Two other suspects, 19-year-old Nicholas Karol-Chik and Zachary Kwak, 19, were also arrested for the rock-throwing 

They will be tried separately over a span of two months starting this June.

The trials of Nicholas “Mitch” Karol-Chik, Zachary Kwak and Joseph Koenig are expected to take at least nine days each.

Karol-Chik will be the first to stand trial starting with jury selection on June 7. Kwak’s trial is scheduled to begin June 24th and will stagger to fit the July 4 holiday. Koenig will be the final of the three to be tried. His trial scheduled to begin July 19, a Friday, and end around August 1.

Prosecutor Katherine Decker told 1st Judicial District Judge Christopher Zenisek in a hearing that of the three suspects, Koenig’s trial may be the longest by one day.

When asked why his client faced one extra day of trial, Koenig’s attorney, Martin Stuart, said: “We don’t know. We’re curious about that too.”

One of the unknowns in the case is which one of the then-18-year-olds did what, and was there one ringleader who led the other two during a night of mischief which turned deadly. 

The defendants' pleas were postponed until March 15. On that date, the three men will be in the courtroom together, but for most of the proceedings from here on out, they will be represented separately. The men are expected to enter not-guilty pleas.

On the early evening of April 19, the three teens loaded up the back seat of Koenig's pickup truck with landscaping material and allegedly went on a deadly rock hurtling spree — at times pretending they were Marines hitting targets in a combat zone, according to a Jefferson County Sheriff Office's arrest affidavit. 

Alexa Bartell, 20, died almost instantly when a large, rounded landscaping rock slammed into her windshield at around 10:45 p.m. on a lonely stretch of Indiana Street just south of Highway 128, Jefferson County Sheriffs said. The rock hit her in the head and exiting out the back window before it came to rest a good  distance from her car, according to arrest documents.

The three suspects face 13 charges, including one count each of first-degree murder with extreme indifference in Bartell's death.

They also face six charges each of attempted murder with extreme indifference and six counts of second-degree assault in connection with six other victims whose vehicles were also blasted by landscaping rocks the night of April 19.

Karol-Chik and Koenig also face two extra counts of attempted murder and assault in an earlier bizarre incident involving a concrete statue head which was hurled at an oncoming vehicle in Arvada.

Zenisek ruled last month the defendants would be tried separately. 

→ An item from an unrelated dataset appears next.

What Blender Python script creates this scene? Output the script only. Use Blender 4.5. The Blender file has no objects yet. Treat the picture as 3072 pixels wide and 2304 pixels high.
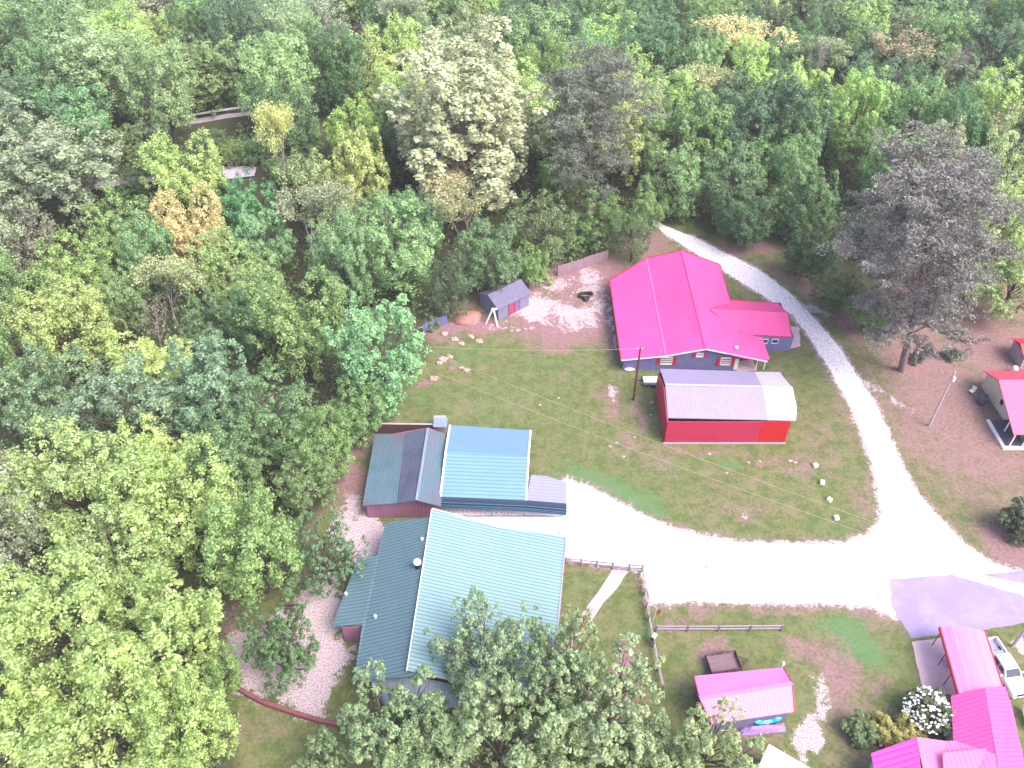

He explained his reasoning for his decision to sever the trials in an order last month:

"It will be extremely difficult for a jury, upon hearing Karol-Chik’s statement to the police, not to consider the statement against Koenig. This will be the case even with an admonitory instruction because it is unrealistic to expect a jury not to exercise common sense and conclude that Karol-Chik describes Koenig as the driver. At the very least, if the jury did not draw that inference, it would be confused as to why an unnamed driver was not charged and is not a witness."

Karol-Chik, Kwak and Koenig and their two lawyers each have shared the courtroom during the initial hearings, making for crowded and sometimes confusing proceedings. All three men were in the car that night, during the deadly rock-throwing incident, but the stories of two of them didn't line up, according to investigators. 

Once arrested, Karol-Chik and Kwak waived their Miranda rights and spoke with investigators. Karol-Chik said that it was Kwak who threw the rock that slammed into Alexa Bartell's windshield killing her. But Kwak said that it was Koenig who threw it. 

Karol-Chik used the word "we" throughout his four hour videotaped interview which prosecutors feared could confuse jurors if any of the three were tried at the same time. 

Kwak had met the other two men just a couple of weeks before the rock-throwing incident and thus was not involved in the statue-throwing incident. 

Bartell's family has been present for every hearing, as have the parents of each suspect.